Officials on Monday night were calling for the evacuation of the entire town of Casselton, N.D., after a BNSF grain train derailed and crashed into a crude oil train in North Dakota on Monday afternoon, causing tank cars to explode in towering mushroom-cloud flames.

No one was injured in the accident that happened about 2:10 p.m. near Casselton, about 20 miles west of Fargo, but smoke billowed for hours.

Monday night, however, the Cass County Sheriff's Office was "strongly recommending" that the town's 2,300 residents leave immediately. Those who live within 5 miles south and east of the city also were told to leave.

"Information from the National Weather Service indicates a shift in the weather resulting in a high pressure system that will push the plume of smoke down increasing the risk of potential health hazards," the sheriff's office said in a news release.

Amy McBeth, a spokeswoman for BNSF, said a grain train derailed on a track parallel to an eastbound crude oil train with 106 tank cars, striking some of the tanks and triggering explosions.

It was not clear how many tank cars were struck, nor how many were burning, she said.

"It was black smoke and then there were probably four explosions in the next hour to hour and a half," said Eva Fercho, a Casselton resident who saw the fiery aftermath.

An estimated 11 to 12 crude oil unit trains depart daily from the oil region in western North Dakota. Lacking sufficient pipelines, 69 percent of the state's oil is currently shipped to market by rail. The main railroads, BNSF and Canadian Pacific, have tracks through the Twin Cities.

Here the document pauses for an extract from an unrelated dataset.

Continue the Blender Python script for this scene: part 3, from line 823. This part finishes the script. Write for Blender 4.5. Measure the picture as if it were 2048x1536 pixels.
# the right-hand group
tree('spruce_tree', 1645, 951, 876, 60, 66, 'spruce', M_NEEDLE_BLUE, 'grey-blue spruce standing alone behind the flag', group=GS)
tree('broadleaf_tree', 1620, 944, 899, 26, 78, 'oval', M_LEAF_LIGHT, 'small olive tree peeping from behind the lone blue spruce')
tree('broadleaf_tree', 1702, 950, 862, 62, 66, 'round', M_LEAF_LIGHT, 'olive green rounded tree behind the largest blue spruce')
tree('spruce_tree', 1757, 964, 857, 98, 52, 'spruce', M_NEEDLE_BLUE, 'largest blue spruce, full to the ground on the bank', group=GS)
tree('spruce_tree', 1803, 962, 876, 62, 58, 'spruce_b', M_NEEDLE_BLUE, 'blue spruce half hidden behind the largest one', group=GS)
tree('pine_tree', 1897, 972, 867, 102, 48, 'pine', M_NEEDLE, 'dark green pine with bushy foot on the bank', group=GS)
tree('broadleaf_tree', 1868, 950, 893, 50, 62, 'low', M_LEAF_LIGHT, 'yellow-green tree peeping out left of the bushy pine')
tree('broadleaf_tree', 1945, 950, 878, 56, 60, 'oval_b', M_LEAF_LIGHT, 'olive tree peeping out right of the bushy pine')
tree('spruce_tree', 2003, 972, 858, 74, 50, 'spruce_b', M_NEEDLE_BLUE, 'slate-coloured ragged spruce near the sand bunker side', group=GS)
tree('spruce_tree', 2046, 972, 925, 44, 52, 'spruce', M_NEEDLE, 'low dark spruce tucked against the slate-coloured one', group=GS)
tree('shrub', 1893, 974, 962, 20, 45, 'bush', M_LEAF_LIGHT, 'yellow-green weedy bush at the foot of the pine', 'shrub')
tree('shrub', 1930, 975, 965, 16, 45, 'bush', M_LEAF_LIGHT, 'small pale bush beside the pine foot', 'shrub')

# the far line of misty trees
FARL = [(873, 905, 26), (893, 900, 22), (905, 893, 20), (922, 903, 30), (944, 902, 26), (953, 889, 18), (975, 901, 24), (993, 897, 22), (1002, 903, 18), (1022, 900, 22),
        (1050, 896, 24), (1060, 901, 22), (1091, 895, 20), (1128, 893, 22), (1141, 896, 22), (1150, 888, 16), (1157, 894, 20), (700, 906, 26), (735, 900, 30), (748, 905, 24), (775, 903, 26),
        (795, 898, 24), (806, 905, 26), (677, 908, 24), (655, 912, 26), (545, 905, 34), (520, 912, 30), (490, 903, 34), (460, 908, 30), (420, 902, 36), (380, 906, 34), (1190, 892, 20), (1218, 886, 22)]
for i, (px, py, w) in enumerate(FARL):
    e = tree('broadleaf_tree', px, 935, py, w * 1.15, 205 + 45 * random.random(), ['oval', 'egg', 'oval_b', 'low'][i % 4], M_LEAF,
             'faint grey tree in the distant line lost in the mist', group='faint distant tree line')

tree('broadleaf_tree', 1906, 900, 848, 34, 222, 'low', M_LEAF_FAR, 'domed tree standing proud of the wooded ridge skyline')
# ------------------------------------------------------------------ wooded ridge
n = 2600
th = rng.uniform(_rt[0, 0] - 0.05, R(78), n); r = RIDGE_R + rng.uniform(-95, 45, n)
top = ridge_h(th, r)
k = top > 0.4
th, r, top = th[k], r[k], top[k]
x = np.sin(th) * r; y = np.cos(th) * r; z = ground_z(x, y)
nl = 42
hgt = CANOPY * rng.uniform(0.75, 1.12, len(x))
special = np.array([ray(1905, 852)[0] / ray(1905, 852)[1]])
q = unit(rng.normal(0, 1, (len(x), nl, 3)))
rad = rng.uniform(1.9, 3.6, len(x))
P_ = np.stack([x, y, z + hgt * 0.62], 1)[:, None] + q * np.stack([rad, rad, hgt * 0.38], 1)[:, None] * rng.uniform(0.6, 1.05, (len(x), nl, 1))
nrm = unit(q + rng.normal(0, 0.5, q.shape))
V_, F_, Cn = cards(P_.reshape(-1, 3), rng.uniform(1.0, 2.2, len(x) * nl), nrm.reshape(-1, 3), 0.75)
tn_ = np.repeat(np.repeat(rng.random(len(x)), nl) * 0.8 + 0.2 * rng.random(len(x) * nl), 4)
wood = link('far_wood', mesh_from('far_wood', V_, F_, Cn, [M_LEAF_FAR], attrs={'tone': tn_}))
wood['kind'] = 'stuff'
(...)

Fercho said the BNSF main line runs right through Casselton, and just two blocks from her home.

"We are very thankful it didn't happen in the city limits," she said.

The accident also spared the Tharaldson Ethanol plant, west of Casselton. Plant Manager Ryan Carter said the accident was about 2 miles away from the plant, but the burning tank cars were visible from there.

"It was pretty much flames and smoke," said Carter, who estimated that about 30 tank cars were involved.

Carter Hackmann, who lives about a mile away from the site of the wreck, said he heard at least three explosions, and took photographs from his house of billowing flames and smoke that resembled a mushroom cloud.

The city sent out e-mail alerts warning people to stay indoors.

North Dakota officials have said that even more crude oil is expected to move by rail in 2014. The state is approaching 1 million barrels per day in output, and trails only Texas and the separately counted Gulf of Mexico in U.S. oil production.

In July, a runaway train loaded with North Dakota crude oil crashed in Lac-Mégantic, Quebec, killing 47 people and destroying that city's downtown as tank cars exploded and burned.